Federal 7th Circuit Court
Criminal Court
Conspiracy
Citation
Case Number: 
No. 12-1413
Decision Date: 
September 5, 2013
Federal District: 
N.D. Ill., E. Div.
Holding: 
Affirmed and vacated in part and remanded
Record contained sufficient evidence to support jury’s guilty verdict on drug conspiracy charge stemming from long series of drug sales between defendant and his drug supplier. Jury could properly find existence of drug conspiracy, where defendant’s drug supplier testified that, for period of seven years, he regularly provided defendant with large quantities of drugs, as well as allowed defendant to pay for said drugs after reselling them to customers and to return drugs if he could not resell them at retail.

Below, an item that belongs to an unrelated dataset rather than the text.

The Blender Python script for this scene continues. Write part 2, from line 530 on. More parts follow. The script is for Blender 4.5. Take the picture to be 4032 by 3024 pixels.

Supplier additionally stated that defendant acted as his agent by identifying customers willing to purchase drugs in bulk quantities. However, defendant was entitled to new sentencing hearing, where Dist. Ct. failed to describe reliable evidence it used to support drug quantity finding.

U.S. v. Phillips

Federal 7th Circuit Court
Criminal Court
Evidence
Citation
Case Number: 
Nos. 11-3822 & 11-3824 Cons.
Decision Date: 
September 4, 2013
Federal District: 
W.D. Wisc.
Holding: 
Reversed and remanded
In prosecution on charge under 18 USC section 1014 that defendants made knowingly false statements regarding their income to bank in order to obtain home mortgage, Dist. Ct. erred in excluding evidence that mortgage broker told defendants that including non-borrower’s income in “borrower’s income” blank on mortgage form was not improper since bank only cared about total income available to service loan, and since non-borrower’s income was “available” because non-borrower was borrower’s future spouse. Said evidence was not hearsay since it was only offered to show defendants’ understanding of term “borrower’s income” in instant loan application, and such evidence was relevant on issue as to defendants’ belief that inclusion of non-borrower’s income was not false statement. Moreover, record contained evidence that bank did not care if defendants had ability to repay loan since bank had primary intent to package instant mortgage with others for resale as mortgage security. (Dissent filed.)

People v. Woods

Illinois Appellate Court
Criminal Court
Search & Seizure
Citation
Case Number: 
2013 IL App (4th) 120372
Decision Date: 
Wednesday, August 28, 2013
District: 
4th Dist
Division/County: 
McLean Co.
Holding: 
Affirmed.
Justice: 
STEIGMANN
Court properly denied Defendant's motion to supress. Officer on routine patrol approached parked vehicle and questioned Defendant and his passenger to be sure they were allowed on housing complex grounds; this was not a stop but a class "consensual encounter", as officer did not activate lights or siren, and demonstrated no physical force or show of authority. Defendant voluntarily consented to pat down search, and and to search of his right front pocket, where officer found rocks of cocaine. Thus, officer did not exceed scope of initial encounter, and Defendant's consent was voluntary.(APPLETON and TURNER, concurring.)